THE EXERCISE: Only the lines from the one containing "were 1600x900 pixels." through the one containing "COL = SC.collection" should be output, both ends included and exactly as they appear, minus any pictures.

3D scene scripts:
* * *

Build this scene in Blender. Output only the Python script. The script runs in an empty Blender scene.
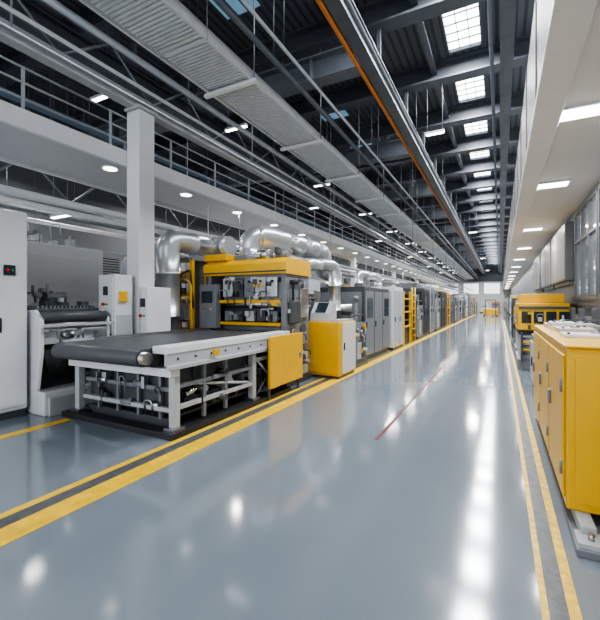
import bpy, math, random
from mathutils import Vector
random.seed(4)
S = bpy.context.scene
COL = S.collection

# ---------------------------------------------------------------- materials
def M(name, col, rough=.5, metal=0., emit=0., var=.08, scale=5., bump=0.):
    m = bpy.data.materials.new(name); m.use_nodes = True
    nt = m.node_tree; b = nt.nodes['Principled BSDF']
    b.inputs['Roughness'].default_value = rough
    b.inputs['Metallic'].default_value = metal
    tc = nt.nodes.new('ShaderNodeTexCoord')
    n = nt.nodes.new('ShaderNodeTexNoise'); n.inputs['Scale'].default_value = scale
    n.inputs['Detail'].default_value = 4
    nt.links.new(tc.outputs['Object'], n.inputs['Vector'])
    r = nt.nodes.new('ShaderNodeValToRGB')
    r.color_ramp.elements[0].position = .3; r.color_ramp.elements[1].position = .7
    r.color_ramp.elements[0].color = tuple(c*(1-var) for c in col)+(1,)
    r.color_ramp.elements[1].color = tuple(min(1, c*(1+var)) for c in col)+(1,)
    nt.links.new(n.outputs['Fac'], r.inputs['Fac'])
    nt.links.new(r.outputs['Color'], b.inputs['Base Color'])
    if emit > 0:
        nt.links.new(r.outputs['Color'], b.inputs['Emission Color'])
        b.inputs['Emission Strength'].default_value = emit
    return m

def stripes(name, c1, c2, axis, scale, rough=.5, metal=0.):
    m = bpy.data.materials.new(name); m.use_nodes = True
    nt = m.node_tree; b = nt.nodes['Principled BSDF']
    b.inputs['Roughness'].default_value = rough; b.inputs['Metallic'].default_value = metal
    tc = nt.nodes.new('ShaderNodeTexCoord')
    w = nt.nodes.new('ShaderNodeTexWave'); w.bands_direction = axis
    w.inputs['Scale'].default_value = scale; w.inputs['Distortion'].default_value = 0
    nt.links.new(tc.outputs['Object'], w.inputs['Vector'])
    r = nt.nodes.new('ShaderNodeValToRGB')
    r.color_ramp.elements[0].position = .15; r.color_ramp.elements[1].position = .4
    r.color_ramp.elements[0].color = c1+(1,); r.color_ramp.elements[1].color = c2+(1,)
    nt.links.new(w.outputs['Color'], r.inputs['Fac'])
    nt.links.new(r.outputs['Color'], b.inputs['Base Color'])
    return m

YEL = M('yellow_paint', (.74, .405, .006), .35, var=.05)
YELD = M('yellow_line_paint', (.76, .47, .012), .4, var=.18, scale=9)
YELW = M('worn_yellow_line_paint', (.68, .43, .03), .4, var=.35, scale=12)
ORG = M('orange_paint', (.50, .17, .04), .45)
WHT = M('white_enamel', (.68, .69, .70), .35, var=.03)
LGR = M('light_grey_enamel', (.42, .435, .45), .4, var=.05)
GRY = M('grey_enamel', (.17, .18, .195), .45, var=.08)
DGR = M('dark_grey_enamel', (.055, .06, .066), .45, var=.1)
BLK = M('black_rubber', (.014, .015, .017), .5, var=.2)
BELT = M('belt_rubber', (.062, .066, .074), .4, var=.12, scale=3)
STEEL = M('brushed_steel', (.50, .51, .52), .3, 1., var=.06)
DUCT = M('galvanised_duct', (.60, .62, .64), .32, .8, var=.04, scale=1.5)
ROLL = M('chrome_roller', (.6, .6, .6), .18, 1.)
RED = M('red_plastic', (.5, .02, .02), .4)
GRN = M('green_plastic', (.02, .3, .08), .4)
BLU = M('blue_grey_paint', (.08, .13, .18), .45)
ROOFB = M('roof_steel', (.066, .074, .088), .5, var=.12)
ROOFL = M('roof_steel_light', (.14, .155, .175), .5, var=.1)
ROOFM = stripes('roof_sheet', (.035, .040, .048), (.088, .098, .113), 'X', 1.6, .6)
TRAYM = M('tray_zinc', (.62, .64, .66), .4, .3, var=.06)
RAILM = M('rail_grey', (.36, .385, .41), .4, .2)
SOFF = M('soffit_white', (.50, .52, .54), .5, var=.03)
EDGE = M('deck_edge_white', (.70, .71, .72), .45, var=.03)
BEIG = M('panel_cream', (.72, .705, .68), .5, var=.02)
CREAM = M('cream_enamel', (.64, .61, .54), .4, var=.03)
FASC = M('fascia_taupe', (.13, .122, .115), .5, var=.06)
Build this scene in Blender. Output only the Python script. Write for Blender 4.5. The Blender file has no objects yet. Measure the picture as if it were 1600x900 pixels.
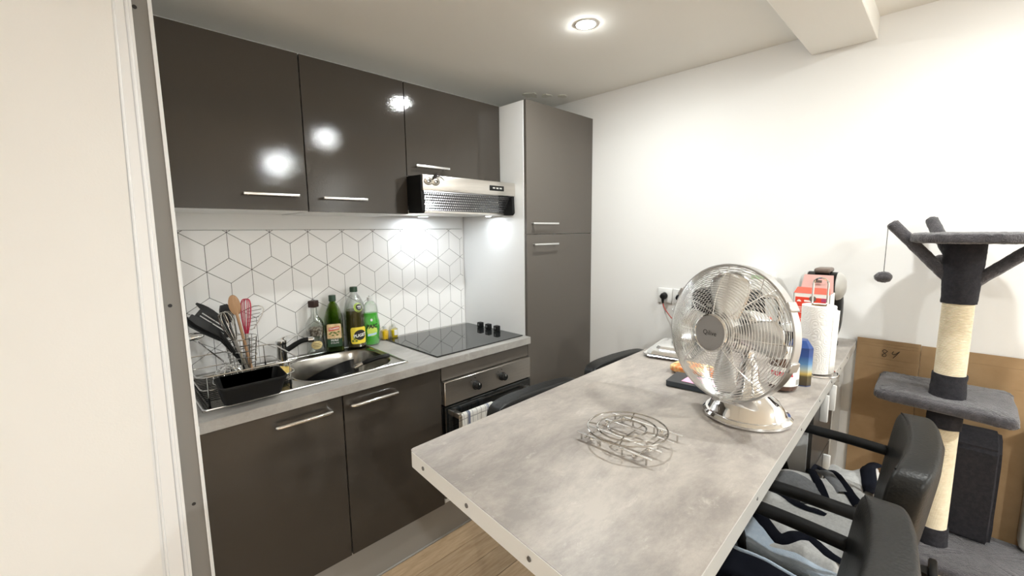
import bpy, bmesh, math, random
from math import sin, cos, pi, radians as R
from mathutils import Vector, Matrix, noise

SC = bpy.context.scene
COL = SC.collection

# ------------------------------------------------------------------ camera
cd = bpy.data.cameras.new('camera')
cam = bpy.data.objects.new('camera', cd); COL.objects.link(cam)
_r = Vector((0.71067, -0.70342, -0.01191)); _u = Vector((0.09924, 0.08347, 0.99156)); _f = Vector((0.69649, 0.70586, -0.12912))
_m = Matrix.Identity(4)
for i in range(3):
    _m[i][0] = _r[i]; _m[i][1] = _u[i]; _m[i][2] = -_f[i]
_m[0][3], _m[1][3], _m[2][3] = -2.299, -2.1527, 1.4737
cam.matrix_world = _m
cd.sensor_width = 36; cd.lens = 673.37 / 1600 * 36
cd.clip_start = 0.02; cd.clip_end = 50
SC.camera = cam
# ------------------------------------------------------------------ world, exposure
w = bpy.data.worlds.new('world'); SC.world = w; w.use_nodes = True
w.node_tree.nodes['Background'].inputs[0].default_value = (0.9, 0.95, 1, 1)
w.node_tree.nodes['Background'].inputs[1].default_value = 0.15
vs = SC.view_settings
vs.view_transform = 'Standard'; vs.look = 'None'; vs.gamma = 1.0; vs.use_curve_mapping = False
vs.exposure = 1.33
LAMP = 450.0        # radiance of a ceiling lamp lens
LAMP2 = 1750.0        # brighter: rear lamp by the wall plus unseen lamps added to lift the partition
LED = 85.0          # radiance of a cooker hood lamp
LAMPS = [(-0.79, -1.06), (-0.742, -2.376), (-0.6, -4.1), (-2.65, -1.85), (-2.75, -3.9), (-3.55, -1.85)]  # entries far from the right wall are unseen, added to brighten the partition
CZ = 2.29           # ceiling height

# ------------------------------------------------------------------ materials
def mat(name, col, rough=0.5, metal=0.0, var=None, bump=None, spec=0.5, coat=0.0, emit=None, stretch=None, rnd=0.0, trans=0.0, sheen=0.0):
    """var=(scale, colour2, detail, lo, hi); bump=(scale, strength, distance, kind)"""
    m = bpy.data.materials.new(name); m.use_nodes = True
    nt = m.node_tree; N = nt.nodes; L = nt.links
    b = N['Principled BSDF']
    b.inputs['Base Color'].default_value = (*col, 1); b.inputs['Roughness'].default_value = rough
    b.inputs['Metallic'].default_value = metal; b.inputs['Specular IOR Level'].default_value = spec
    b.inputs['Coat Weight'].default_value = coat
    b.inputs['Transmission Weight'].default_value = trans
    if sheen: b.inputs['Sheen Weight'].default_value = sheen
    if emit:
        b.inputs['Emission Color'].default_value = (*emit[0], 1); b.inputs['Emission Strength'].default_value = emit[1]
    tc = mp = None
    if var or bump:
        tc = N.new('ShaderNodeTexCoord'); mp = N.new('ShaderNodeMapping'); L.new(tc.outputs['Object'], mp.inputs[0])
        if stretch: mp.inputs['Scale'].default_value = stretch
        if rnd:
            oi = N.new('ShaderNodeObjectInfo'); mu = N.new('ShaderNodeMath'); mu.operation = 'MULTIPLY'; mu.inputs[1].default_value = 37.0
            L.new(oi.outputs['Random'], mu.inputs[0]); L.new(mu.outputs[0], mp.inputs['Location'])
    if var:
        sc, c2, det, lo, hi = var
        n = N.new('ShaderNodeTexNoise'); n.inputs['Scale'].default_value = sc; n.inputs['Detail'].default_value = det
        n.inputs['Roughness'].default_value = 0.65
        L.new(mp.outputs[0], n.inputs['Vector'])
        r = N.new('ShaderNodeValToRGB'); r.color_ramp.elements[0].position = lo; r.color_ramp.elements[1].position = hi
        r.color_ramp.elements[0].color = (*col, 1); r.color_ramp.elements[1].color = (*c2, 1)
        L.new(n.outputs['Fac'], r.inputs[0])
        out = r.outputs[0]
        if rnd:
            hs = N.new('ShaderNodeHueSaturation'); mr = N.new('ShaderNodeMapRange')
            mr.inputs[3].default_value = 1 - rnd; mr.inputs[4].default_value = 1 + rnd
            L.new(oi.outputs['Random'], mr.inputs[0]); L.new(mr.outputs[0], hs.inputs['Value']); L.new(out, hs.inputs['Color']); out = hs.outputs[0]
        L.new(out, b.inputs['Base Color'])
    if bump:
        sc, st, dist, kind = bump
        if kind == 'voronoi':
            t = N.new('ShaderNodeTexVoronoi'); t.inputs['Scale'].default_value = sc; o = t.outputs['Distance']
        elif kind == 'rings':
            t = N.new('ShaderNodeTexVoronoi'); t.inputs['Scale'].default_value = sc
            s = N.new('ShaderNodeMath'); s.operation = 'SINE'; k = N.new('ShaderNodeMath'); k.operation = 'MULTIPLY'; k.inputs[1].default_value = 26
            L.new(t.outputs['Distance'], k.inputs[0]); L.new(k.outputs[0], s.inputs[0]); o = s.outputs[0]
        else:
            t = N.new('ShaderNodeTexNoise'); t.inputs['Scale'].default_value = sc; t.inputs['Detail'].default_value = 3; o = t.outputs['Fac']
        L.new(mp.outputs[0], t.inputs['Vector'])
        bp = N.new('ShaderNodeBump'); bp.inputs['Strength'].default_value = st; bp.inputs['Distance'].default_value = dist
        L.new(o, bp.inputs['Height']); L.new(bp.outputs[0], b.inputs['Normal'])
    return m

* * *

EXERCISE RESULT:
Build this scene in Blender. Output only the Python script. Write for Blender 4.5. The Blender file has no objects yet. Measure the picture as if it were 1600x900 pixels.
import bpy, bmesh, math, random
from math import sin, cos, pi, radians as R
from mathutils import Vector, Matrix, noise

SC = bpy.context.scene
COL = SC.collection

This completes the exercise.